## Required task:
Print the lines of the listing below verbatim from its first line through the line bearing "PI = math.pi". Any pictures are to be omitted.

## Data provided:
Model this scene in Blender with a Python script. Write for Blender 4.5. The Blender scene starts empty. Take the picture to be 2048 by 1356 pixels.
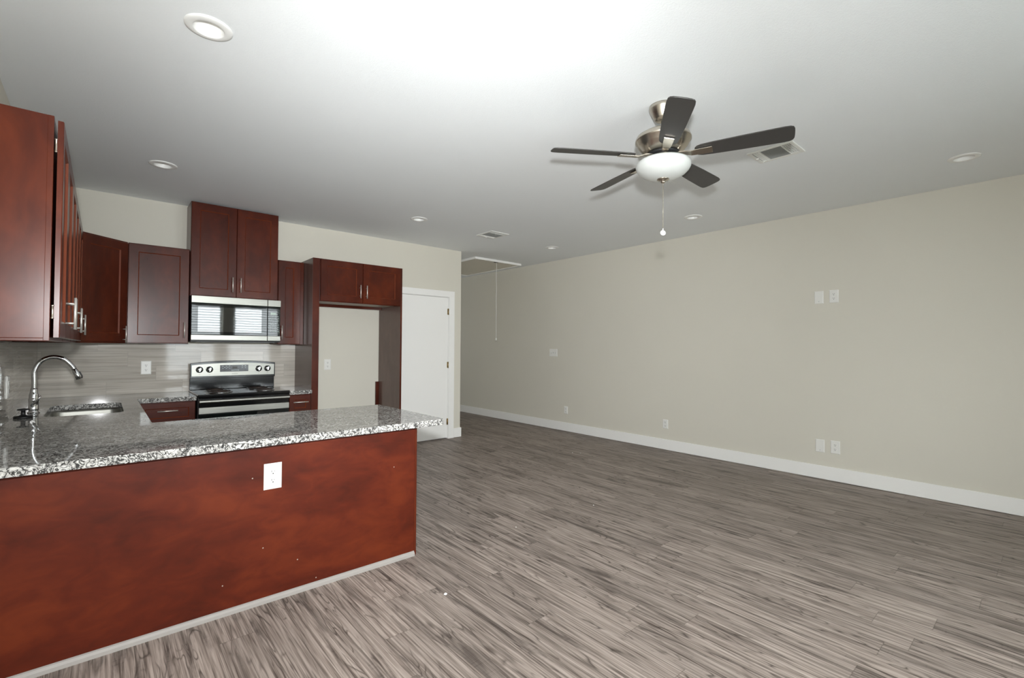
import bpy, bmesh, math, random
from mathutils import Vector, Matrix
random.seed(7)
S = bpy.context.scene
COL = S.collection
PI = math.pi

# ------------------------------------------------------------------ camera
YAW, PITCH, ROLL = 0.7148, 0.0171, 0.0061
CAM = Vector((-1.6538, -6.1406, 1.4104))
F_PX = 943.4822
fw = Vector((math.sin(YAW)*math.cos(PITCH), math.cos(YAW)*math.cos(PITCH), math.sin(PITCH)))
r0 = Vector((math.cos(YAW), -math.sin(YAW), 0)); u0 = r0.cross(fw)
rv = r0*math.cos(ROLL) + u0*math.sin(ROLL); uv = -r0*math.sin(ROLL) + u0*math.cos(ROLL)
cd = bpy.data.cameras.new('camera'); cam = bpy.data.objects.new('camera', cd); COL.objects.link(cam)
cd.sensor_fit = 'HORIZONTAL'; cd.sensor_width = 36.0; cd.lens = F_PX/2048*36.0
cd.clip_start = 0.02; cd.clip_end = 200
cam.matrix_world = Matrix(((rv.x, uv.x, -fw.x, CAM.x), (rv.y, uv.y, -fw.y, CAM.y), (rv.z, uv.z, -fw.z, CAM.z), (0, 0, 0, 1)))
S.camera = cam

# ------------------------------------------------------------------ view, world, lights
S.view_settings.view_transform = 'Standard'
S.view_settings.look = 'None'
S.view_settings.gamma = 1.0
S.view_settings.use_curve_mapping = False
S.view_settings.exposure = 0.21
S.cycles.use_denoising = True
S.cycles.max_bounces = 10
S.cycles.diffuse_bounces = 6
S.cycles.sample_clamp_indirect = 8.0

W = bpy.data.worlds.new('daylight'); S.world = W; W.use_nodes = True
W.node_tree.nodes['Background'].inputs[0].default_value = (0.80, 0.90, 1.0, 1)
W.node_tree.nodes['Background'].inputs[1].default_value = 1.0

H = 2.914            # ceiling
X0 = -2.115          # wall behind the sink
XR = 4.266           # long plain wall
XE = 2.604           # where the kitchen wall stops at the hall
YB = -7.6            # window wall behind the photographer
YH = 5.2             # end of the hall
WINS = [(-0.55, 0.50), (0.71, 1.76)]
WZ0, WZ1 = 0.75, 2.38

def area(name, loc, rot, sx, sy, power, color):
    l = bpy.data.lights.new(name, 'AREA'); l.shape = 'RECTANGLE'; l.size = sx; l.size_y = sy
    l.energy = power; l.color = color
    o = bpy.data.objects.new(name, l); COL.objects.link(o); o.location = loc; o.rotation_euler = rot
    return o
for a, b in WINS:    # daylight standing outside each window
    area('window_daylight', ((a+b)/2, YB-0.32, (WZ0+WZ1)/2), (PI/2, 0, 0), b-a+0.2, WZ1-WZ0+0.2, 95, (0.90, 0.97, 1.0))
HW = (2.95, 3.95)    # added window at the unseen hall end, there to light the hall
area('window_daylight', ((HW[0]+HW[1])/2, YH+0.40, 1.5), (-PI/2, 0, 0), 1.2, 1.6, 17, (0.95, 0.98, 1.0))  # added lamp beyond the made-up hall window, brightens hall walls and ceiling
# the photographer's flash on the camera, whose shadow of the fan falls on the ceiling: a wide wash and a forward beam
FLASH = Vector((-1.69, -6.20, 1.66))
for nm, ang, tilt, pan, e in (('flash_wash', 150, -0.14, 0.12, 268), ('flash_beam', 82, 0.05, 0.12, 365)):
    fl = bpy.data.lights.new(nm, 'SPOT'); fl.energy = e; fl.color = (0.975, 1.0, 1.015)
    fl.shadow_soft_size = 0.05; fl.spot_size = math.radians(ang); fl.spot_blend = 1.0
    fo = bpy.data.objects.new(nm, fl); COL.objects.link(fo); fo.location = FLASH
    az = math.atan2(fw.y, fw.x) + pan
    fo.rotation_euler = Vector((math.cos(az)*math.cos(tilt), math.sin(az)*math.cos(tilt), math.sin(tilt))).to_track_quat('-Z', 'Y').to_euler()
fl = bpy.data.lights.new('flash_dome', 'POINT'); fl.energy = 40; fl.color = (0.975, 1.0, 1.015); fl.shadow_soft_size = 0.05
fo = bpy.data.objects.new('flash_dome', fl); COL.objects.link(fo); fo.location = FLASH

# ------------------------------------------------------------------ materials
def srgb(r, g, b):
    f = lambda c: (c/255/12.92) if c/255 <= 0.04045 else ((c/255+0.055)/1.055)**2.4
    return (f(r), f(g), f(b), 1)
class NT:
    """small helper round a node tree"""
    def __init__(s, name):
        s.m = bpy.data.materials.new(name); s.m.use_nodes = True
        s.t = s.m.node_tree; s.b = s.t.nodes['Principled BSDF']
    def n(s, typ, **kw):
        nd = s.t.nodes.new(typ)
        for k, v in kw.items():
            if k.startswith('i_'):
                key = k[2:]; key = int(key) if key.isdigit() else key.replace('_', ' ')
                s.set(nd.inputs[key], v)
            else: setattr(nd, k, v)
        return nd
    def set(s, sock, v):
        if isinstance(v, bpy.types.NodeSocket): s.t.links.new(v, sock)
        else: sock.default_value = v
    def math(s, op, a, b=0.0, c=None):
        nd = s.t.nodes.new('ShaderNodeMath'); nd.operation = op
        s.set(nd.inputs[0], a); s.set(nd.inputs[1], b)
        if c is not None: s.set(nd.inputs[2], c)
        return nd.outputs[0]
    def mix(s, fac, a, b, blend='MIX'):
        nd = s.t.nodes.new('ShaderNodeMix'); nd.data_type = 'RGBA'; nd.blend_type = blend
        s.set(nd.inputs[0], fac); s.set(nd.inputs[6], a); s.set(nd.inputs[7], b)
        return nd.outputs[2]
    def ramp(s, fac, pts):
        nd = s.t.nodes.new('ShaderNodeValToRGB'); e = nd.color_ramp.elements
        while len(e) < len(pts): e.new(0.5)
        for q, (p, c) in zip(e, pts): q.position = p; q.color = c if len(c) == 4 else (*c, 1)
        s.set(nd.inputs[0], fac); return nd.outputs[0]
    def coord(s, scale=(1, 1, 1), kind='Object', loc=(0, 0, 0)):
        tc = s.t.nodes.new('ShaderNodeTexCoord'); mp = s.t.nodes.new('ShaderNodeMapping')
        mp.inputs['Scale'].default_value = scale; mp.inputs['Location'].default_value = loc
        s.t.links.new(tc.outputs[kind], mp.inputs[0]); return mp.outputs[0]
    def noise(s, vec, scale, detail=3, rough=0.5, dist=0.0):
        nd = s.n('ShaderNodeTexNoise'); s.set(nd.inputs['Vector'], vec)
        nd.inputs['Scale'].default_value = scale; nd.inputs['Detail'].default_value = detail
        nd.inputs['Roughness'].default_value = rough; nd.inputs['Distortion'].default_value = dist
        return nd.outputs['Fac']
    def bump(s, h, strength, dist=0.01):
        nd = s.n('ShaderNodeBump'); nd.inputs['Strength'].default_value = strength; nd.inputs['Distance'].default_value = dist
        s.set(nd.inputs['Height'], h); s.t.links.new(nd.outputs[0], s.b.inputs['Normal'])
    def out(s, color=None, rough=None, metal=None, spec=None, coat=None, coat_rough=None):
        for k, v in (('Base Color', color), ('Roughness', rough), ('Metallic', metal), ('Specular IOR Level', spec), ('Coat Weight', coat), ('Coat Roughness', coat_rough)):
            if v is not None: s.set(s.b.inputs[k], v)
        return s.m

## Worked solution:
Model this scene in Blender with a Python script. Write for Blender 4.5. The Blender scene starts empty. Take the picture to be 2048 by 1356 pixels.
import bpy, bmesh, math, random
from mathutils import Vector, Matrix
random.seed(7)
S = bpy.context.scene
COL = S.collection
PI = math.pi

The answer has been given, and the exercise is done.